From the first line of the data below, repeat each line exactly until you reach the line with "cam_d.clip_end = 2000; sc.camera = cam"; include that line too.

DATA FOR THIS TASK »
:::::

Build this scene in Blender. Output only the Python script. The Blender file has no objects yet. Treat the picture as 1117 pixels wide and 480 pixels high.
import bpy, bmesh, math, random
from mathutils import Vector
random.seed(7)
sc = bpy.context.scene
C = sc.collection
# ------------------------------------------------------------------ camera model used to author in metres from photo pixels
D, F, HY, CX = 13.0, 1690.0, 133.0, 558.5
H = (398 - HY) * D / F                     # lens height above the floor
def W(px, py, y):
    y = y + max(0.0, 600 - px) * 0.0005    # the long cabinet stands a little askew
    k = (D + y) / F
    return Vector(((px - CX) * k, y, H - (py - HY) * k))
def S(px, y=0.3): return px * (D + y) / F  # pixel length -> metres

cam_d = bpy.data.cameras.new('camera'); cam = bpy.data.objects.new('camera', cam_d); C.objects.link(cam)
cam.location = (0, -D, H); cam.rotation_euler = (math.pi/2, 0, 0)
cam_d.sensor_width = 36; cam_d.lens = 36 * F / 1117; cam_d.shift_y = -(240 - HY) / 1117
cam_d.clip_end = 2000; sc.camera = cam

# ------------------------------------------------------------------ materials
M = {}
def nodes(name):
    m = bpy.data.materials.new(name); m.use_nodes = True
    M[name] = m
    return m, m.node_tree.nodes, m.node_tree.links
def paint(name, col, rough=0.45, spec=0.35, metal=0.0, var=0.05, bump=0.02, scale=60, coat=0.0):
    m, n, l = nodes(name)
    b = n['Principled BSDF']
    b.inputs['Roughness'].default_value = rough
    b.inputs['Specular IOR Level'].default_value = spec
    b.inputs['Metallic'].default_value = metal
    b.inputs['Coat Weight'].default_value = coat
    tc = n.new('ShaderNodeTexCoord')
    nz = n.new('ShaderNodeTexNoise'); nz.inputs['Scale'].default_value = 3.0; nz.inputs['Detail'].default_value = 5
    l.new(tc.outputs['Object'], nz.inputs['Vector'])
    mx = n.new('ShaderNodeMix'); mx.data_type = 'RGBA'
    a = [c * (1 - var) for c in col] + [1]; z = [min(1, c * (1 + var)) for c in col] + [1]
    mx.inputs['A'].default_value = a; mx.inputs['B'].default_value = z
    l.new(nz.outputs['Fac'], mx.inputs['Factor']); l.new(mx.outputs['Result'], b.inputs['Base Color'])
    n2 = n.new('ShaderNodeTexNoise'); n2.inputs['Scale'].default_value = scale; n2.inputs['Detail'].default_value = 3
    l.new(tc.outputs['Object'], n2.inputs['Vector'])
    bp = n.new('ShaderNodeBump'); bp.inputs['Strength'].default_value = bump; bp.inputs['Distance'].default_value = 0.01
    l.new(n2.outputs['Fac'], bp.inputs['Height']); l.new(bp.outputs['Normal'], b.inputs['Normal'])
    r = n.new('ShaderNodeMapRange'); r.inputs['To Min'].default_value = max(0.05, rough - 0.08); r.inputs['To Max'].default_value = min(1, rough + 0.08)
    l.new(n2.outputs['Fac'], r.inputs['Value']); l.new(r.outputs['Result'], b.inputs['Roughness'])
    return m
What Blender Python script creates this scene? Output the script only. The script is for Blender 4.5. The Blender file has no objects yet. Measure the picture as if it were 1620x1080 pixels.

:::::

SOLUTION »
Build this scene in Blender. Output only the Python script. The Blender file has no objects yet. Treat the picture as 1117 pixels wide and 480 pixels high.
import bpy, bmesh, math, random
from mathutils import Vector
random.seed(7)
sc = bpy.context.scene
C = sc.collection
# ------------------------------------------------------------------ camera model used to author in metres from photo pixels
D, F, HY, CX = 13.0, 1690.0, 133.0, 558.5
H = (398 - HY) * D / F                     # lens height above the floor
def W(px, py, y):
    y = y + max(0.0, 600 - px) * 0.0005    # the long cabinet stands a little askew
    k = (D + y) / F
    return Vector(((px - CX) * k, y, H - (py - HY) * k))
def S(px, y=0.3): return px * (D + y) / F  # pixel length -> metres

cam_d = bpy.data.cameras.new('camera'); cam = bpy.data.objects.new('camera', cam_d); C.objects.link(cam)
cam.location = (0, -D, H); cam.rotation_euler = (math.pi/2, 0, 0)
cam_d.sensor_width = 36; cam_d.lens = 36 * F / 1117; cam_d.shift_y = -(240 - HY) / 1117
cam_d.clip_end = 2000; sc.camera = cam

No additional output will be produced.